Fonte: Valor Online
O próximo presidente da República terá de enfrentar grandes desafios no setor de petróleo e gás. As incertezas em relação ao futuro da política de preços da Petrobras, do índice de conteúdo local, dos leilões do pré-sal preocupam especialistas, que consideram que o segmento de energia deveria ter propostas mais aprofundadas nas campanhas eleitorais.
A Arena Valor do Conhecimento, evento paralelo à Rio Oil & Gas, realizado na semana passada, convidou especialistas do setor de energia para uma avaliação das plataformas dos presidenciáveis no segmento de petróleo e gás. Para o professor Edmar de Almeida, do Grupo de Economia da Energia (GEE) do Instituto de Economia da Universidade Federal do Rio de Janeiro (UFRJ), o programa liberal de Jair Bolsonaro (PSL) parece ser um dos que se aproxima das políticas adotadas no setor pelo governo Temer, representando, assim, "um certo continuísmo, mas com um liberalismo mais cru, sem agenda de sofisticação".
Ele acredita, porém, que posições radicais, como a privatização da Petrobras - defendida pelo candidato, que depois recuou da ideia -, teriam dificuldade de ir adiante no momento de alinhar uma coalisão política.
Já a proposta de Fernando Haddad (PT), segundo Almeida, indica "grande mudança em relação ao que se tem hoje, com possível controle político e social da Petrobras e sua utilização como instrumento de desenvolvimento e de política de preço". Ainda assim, o professor da UFRJ avalia que não há espaço prático nem político para se fazer alterações muito radicais. "A Petrobras ainda deve US$ 80 bilhões, tem baixa capacidade de investimento e não pode aumentar seu endividamento", diz ele.
Para o especialista do GEE, as agendas de petróleo e gás de Marina Silva (Rede) e de Geraldo Alckmin (PSDB) são bastante convergentes entre si, e também representam, em vários aspectos, continuidade. Quanto à proposta de Ciro Gomes (PDT), Almeida considera ter pontos "disruptivos" que poderiam gerar traumas no setor," como a ideia defendida pelo candidato de expropriação de contratos de exploração de campos de petróleo que foram vendidos no governo Temer". Almeida ressalta, no entanto, que a medida teria de passar pelo crivo do Congresso. Ele não vê espaço para "aprovação de coisas muito mirabolantes".
O painel contou ainda com a participação do diretor- geral da Agência Nacional de Petróleo (ANP), Décio Oddone, e do consultor de empresas e ex-presidente do Instituto Brasileiro de Petróleo, Gás e Biocombustíveis (IBP), Jorge Camargo.

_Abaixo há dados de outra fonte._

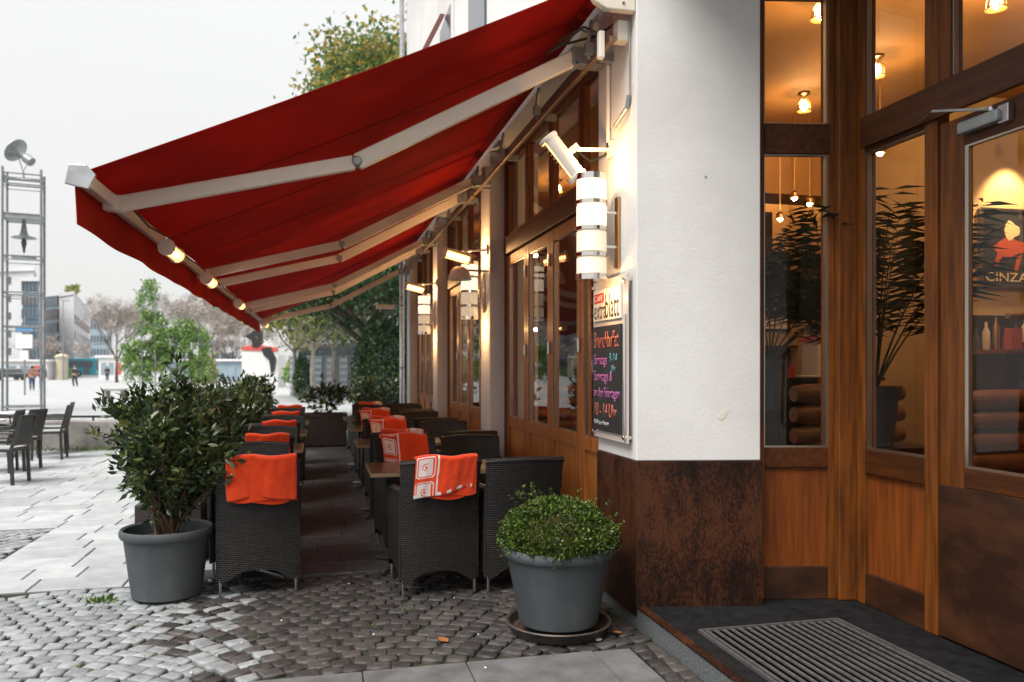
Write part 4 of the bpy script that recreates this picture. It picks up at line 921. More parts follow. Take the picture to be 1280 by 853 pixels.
MB().tube([(1.785, 4.46, 3.12), (1.78, 4.48, 3.05), (1.77, 4.66, 2.99)], .014, 8).build('grip', M['grey_metal'], c2, smooth=True)

# ================================================================== HEATERS
def heater_proto(name, lab, group, wall=False):
    h = tag(empty(name, (0, 0, 0)), lab, 'heater', group)      # axis along local X, glow opening towards -Z/-Y
    L = .29
    pr = []
    for k in range(15):
        a = R(-125) + k * R(250) / 14; pr.append((math.cos(a + PI / 2) * .058, math.sin(a + PI / 2) * .058))
    vs, fs = [], []
    for x in (-L / 2, L / 2):
        for r_ in (1, .9):
            for (u, v) in pr: vs.append((x, u * r_, v * r_))
    n = len(pr)
    for k in range(n - 1):
        fs += [(k, k + 1, 2 * n + k + 1, 2 * n + k), (n + k + 1, n + k, 3 * n + k, 3 * n + k + 1), (k, n + k, n + k + 1, k + 1), (2 * n + k, 2 * n + k + 1, 3 * n + k + 1, 3 * n + k)]
    fs += [(0, 2 * n, 3 * n, n), (n - 1, 2 * n - 1, 4 * n - 1, 3 * n - 1)]
    MB().add(vs, fs).build('housing', M['white_metal'], h, local=True, smooth=True)
    for sx in (-1, 1):
        MB().lathe([(.062, -.012), (.066, 0), (.062, .014), (.03, .018)], 24, (sx * L / 2, 0, 0), rot=Matrix.Rotation(R(90 * sx), 3, 'Y')).build('end_cap', M['white_metal'], h, local=True, smooth=True)
    MB().tube([(-L / 2 + .01, 0, -.012), (L / 2 - .01, 0, -.012)], .013, 10).build('quartz_tube', M['quartz'], h, local=True, smooth=True)
    g_ = MB()
    for k in range(9): x = -L / 2 + .03 + k * (L - .06) / 8; g_.tube([(x, -.045, -.038), (x, 0, -.052), (x, .045, -.038)], .0012, 4)
    g_.build('guard', M['steel'], h, local=True)
    MB().box(-.02, .02, -.02, .02, .056, .12).build('mount', M['white_metal'], h, local=True, bevel=.003)
    return h
hp = heater_proto('patio_heater', '', 'infrared heaters under the awning front bar'); freeze(hp)
fr = [(6.25, 'glowing heater on the awning front bar nearest the camera'), (8.25, 'second glowing heater along the awning front bar, first of the close pair'), (11.3, 'third glowing heater along the awning front bar'), (16.4, 'farthest small heater at the end of the awning front bar')]
for i, (yy, lab) in enumerate(fr):
    o = hp if i == 0 else dup(hp, (0, 0, 0)); o.location = (XF + .12, yy, ZF - .10); o.rotation_euler = (R(-48), R(0), R(90)); o.scale = (1.45, .92, .92); o['label'] = lab
cw = tag(MB().tube([(XF + .1, 4.95, 2.44), (XF + .11, 5.5, 2.40), (XF + .1, 6.3, 2.45), (XF + .11, 6.9, 2.40), (XF + .1, 7.7, 2.43), (XF + .1, 8.5, 2.42), (XF + .1, 10.1, 2.41), (XF + .1, 11.8, 2.43), (XF + .1, 14, 2.41), (XF + .1, 16.4, 2.43)], .007, 6).build('heater_cable', M['cable']), 'black cable strung along the awning front bar between the heaters', 'cable')
for i, (x, y, z, rx, ry, rz, lab) in enumerate(((1.46, 4.74, 2.80, 10, 52, -8, 'white tubular heater on a bracket above the nearest wall lamp'), (1.45, 8.62, 2.72, -55, 12, 12, 'glowing orange heater above the second wall lamp'), (1.45, 12.6, 2.76, -55, 12, 12, 'glowing heater above the farthest wall lamp'))):
    o = dup(hp, (x, y, z)); o.rotation_euler = (R(rx), R(ry), R(rz)); o.scale = (1, 1, 1); o['label'] = lab; o['group'] = 'infrared heaters on the facade pillars'
    br = MB(); br.beam((x + .06, y + .02, z + .06), (1.797, y + .04, z + .08), .025, .02); br.box(1.78, 1.799, y - .01, y + .09, z + .03, z + .13)
    tag(br.build('heater_bracket', M['white_metal']), ('cream bracket holding the white heater over the nearest wall lamp', 'bracket arm holding the heater on the first free pillar', 'bracket arm holding the heater on the second free pillar')[i], 'bracket')
# domed speaker / shade on the second pillar, floodlight at the far corner
dsp = tag(empty('dome_shade', (1.62, 8.50, 2.45)), 'pale round dome lamp shade beside the second wall lamp', 'dome lamp')
MB().lathe([(.0, .10), (.06, .09), (.10, .05), (.125, -.02), (.13, -.05), (.12, -.05), (.09, .03)], 24, (1.47, 8.55, 2.50), closed=True).build('dome', M['white_metal'], dsp, smooth=True)
MB().beam((1.55, 8.57, 2.56), (1.80, 8.6, 2.56), .02, .02).build('bracket', M['grey_metal'], dsp)
fl_ = tag(empty('floodlight', (1.35, 16.95, 2.8)), 'flat grey floodlight on an arm at the far end of the facade', 'floodlight')
MB().box(1.15, 1.52, 16.85, 17.05, 2.74, 2.82).build('housing', M['white_metal'], fl_, bevel=.01); MB().box(1.52, 1.80, 16.93, 16.97, 2.80, 2.83).build('arm', M['grey_metal'], fl_)

# ================================================================== WALL LAMPS
wl = tag(empty('wall_lamp', (0, 0, 0)), '', 'wall lamp', 'stacked glass cylinder wall lamps with chrome bands')
zs = [0, .135, .295, .455, .61]; rr = .092
for k in range(4):
    MB().lathe([(rr - .006, zs[k] + .014), (rr, zs[k] + .02), (rr, zs[k + 1] - .02), (rr - .006, zs[k + 1] - .014)], 32).build('glass_drum', M['lampglass'] if k >= 2 else M['lampdim'], wl, local=True, smooth=True)
for k in range(5):
    h = .018 if k in (0, 4) else .011
    MB().lathe([(rr - .01, zs[k] - h), (rr + .006, zs[k] - h), (rr + .006, zs[k] + h), (rr - .01, zs[k] + h)], 32).build('chrome_band', M['chrome'], wl, local=True)
MB().lathe([(rr - .012, -.012), (rr - .012, -.006)], 32).build('bottom_cap', M['chrome'], wl, local=True)
for z in (.19, .40): MB().box(rr - .002, .16, -.012, .012, z - .008, z + .008).build('arm', M['chrome'], wl, local=True)
MB().box(.161, .178, -.03, .03, .06, .50).build('backplate', M['brass'], wl, local=True, bevel=.004)
MB().tube([(.105, .05, -.01), (.105, .05, .62)], .005, 6).build('side_rod', M['chrome'], wl, local=True)
freeze(wl)
wlab = ('nearest lit wall lamp of stacked cream glass drums, above the chalkboard', 'second lit wall lamp of stacked glass drums, on the first free pillar', 'farthest lit wall lamp of stacked glass drums, near the downpipe')
for i, yy in enumerate((4.66, 8.79, 12.80)):
    o = wl if i == 0 else dup(wl, (0, 0, 0)); o.location = (1.62, yy, 2.055); o['label'] = wlab[i]
    l = bpy.data.lights.new('lamp_light', 'POINT'); l.energy = 13 * LAMPW[i]; l.color = (1, .56, .22); l.shadow_soft_size = .02
    lo = bpy.data.objects.new('lamp_light', l); COL.objects.link(lo); lo.parent = o; lo.location = (.0, 0, .72)
    l = bpy.data.lights.new('lamp_light', 'POINT'); l.energy = 8 * LAMPW[i]; l.color = (1, .56, .22); l.shadow_soft_size = .02
    lo = bpy.data.objects.new('lamp_light', l); COL.objects.link(lo); lo.parent = o; lo.location = (-.0, .0, -.12)

# ================================================================== SIGN WITH CHALKBOARD
sg = tag(empty('menu_sign', (1.77, 4.74, 1.55)), 'acrylic wall sign with extrablatt logo plate above a chalkboard of brunch times', 'sign')
MB().box(1.762, 1.770, 4.42, 5.03, 1.05, 2.06).build('acrylic_plate', M['acrylic'], sg, bevel=.002)
for y in (4.455, 5.0):
    for z in (1.085, 2.025): MB().lathe([(.012, -.018), (.014, -.016), (.014, .036), (.010, .038)], 12, (1.780, y, z), rot=Matrix.Rotation(R(-90), 3, 'Y')).build('standoff', M['chrome'], sg, smooth=True)
MB().tube([(1.752, 4.448, 1.09), (1.752, 4.448, 1.82)], .007, 8).build('clamp_rod', M['chrome'], sg)
pl_ = MB().box(1.748, 1.7615, 4.51, 4.985, 1.80, 2.00).build('logo_plate', M['signwhite'], sg, bevel=.002)
MB().box(1.7455, 1.7475, 4.79, 4.965, 1.915, 1.975).build('red_field', M['signred'], pl_)
F = facing_left
textmesh('CAFE', M['signwhite'], .15, .036, F(4.955, 1.927, 1.7450), parent=pl_)
textmesh('extra', M['signblack'], .215, .095, F(4.970, 1.812, 1.7475), parent=pl_, thin=.004)
textmesh('blatt', M['signblack'], .235, .150, F(4.762, 1.812, 1.7475), parent=pl_, thin=.004)
cbd = MB().box(1.748, 1.7615, 4.50, 5.0, 1.10, 1.765).build('chalkboard', M['chalk'], sg, bevel=.002)
def chalk(tx, mat, w, h, y, z): textmesh(tx, M[mat], w, h, F(y, z, 1.7475), 'chalk_writing', cbd, .0008, shear=.18, thin=-.006, jitter=.0012)
chalk('Brunchbuffet', 'chalk_orange', .44, .105, 4.975, 1.625)
chalk('Samstags', 'chalk_pink', .24, .085, 4.975, 1.50); chalk('9-14', 'chalk_teal', .13, .06, 4.69, 1.53); chalk('Uhr', 'chalk_teal', .08, .04, 4.66, 1.475)
chalk('Sonntags &', 'chalk_pink', .33, .085, 4.975, 1.395)
chalk('an den Feiertagen', 'chalk_pink', .46, .08, 4.98, 1.295)
chalk('10 - 14 Uhr', 'chalk_orange', .40, .085, 4.965, 1.19); chalk('15,90 pro Person', 'chalk_white', .27, .035, 4.975, 1.13)

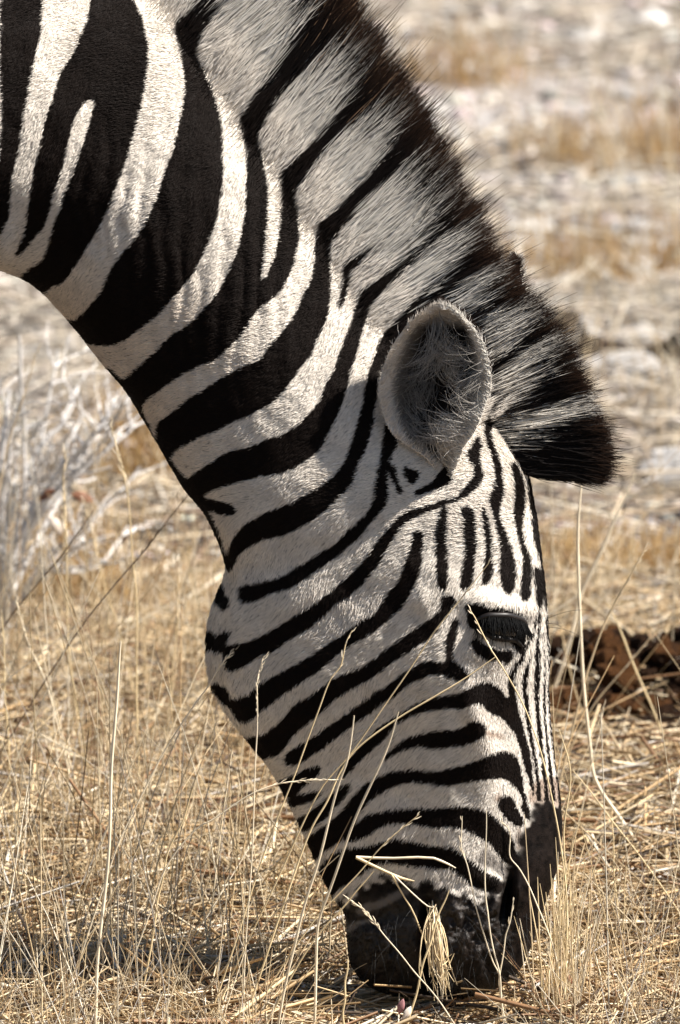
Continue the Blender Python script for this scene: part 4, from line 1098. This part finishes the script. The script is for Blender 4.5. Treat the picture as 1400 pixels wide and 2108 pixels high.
# ---- single tall stalks that can be told apart
def stalk_seeds(path, n, length, up):
    """spikelets hugging the upper part of a stem"""
    out = []
    K = len(path)
    for i in range(n):
        u = up * (K - 1) * (i + rng.random() * .6) / n
        k = int(u); p = path[k] * (1 - (u - k)) + path[min(k + 1, K - 1)] * (u - k)
        t = path[max(k - 1, 0)] - path[min(k + 1, K - 1)]; t = t / (np.linalg.norm(t) + 1e-9)
        s = np.array([rng.normal(), rng.normal(), rng.normal()]); s -= t * (s @ t); s /= np.linalg.norm(s)
        d = t + s * rng.uniform(.12, .45)
        L = length * rng.uniform(.6, 1.2)
        out.append(np.stack([p, p + d * L * .5 + s * .0006, p + d * L]))
    return np.array(out)

M_STALK = {}
def stalk_mat(key, col):
    if key not in M_STALK: M_STALK[key] = material('dry_stalk_' + key, .5, .4, base=col, noise_scale=40, noise_amt=.22)
    return M_STALK[key]
SCOL = {'gold': (.70, .55, .32), 'pale': (.78, .67, .49), 'brown': (.15, .10, .06), 'tan': (.58, .45, .28)}

def stalk(pts, label, Y=None, r=.0008, col='gold', seeds=0, group=None, base_py=None, Ytop=None, sl=.008):
    """pts run from the tip to the foot, in photograph pixels; the stem stands at depth Y (or where its foot meets the ground)"""
    pts = np.array(pts, float)
    if Y is None: Y = float(ground_y(base_py if base_py else pts[-1, 1]))
    Ys = np.linspace(Y if Ytop is None else Ytop, Y, len(pts))
    W = at(pts[:, 0], pts[:, 1], Ys)
    if W[-1, 2] > -.002:        # carry the stem on down into the soil
        d = W[-1] - W[-2]; d = d / max(-d[2], 1e-3)
        d = np.clip(d, -1.2, 1.2); d[2] = -1
        W = np.vstack([W, W[-1] + d * (W[-1, 2] + .006)])
    path = catmull(W, max(16, len(W) * 5))
    path[:, 0] += .0007 * np.sin(np.linspace(0, 19, len(path)) + pts[0, 0]); 
    z0 = W[-1]
    e = empty('grass_stalk', (float(z0[0]), float(z0[1]), 0.0))
    tag(e, label, 'grass stalk', group or 'single tall stalks of dry grass')
    r = r * 1.2
    rr = r * np.interp(np.linspace(0, 1, len(path)), [0, .15, 1], [.45, .8, 1.05])
    v, q = tubes(path[None], rr[None], 6)
    link('stem', mesh_np('stem', v, q), stalk_mat(col, SCOL[col]), e)
    if seeds:
        sp = stalk_seeds(path, seeds, sl, .28)
        v, q = tubes(sp, np.tile([.0003, .0006, .00015], (len(sp), 1)), 4)
        link('seed_head', mesh_np('seed_head', v, q), stalk_mat('pale' if col != 'brown' else 'brown', SCOL['pale' if col != 'brown' else 'brown']), e)['kind'] = 'stuff'
    return e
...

Eles defendem a política de investimentos no pré-sal, a realização do calendário de leilões e a liberalização do mercado de combustíveis. "A transparência e a competição são alternativas para dar legitimidade aos preços diante da sociedade", diz Oddone.
A ANP já trabalha nas próximas rodadas de leilões para 2019, independente de quem será eleito novo presidente: "O pré-sal é extraordinário, uma janela de oportunidade de geração de riqueza que não pode ser desperdiçada ", afirma o diretor-geral da ANP, frisando que o país deixou de ganhar mais de R$ 1 trilhão a partir da suspensão dos leilões, em 2007. "O atraso na exploração do pré-sal, na década passada, representou a oportunidade perdida de uma geração no Brasil. Deixamos de receber investimentos da ordem de R$ 600 bilhões entre 2008 e 2013 e deixamos de arrecadar outros R$ 600 bilhões entre 2013 e 2017", calcula ele.
Numa espécie de recado ao futuro novo governante, Odonne diz que é preciso superar o trauma ideológico e adotar postura muito mais pragmática. "Continuamos tratando o petróleo como aquele bem estratégico, como na época da Guerra Fria, como se nada tivesse mudando". Segundo ele, "o petróleo caminha para a obsolescência. Ou somos capazes de usar esse recurso enquanto tem valor ou vamos perder de novo essa oportunidade".
Já para Camargo, existem dois tipos de propostas de campanha presidencial: "As que favorecem e as que não favorecem o investimento privado". Entre essas últimas, estariam, segundo ele, parar os leilões e impedir mudanças nas regras de conteúdo local. "Mas uma coisa é fazer campanha, outra é ser governo" pondera ele, acreditando que "qualquer administração minimamente pragmática vai ouvir o setor sobre como se faz para realizar esses investimentos, que têm potencial de R$ 2,5 trilhões em dez anos".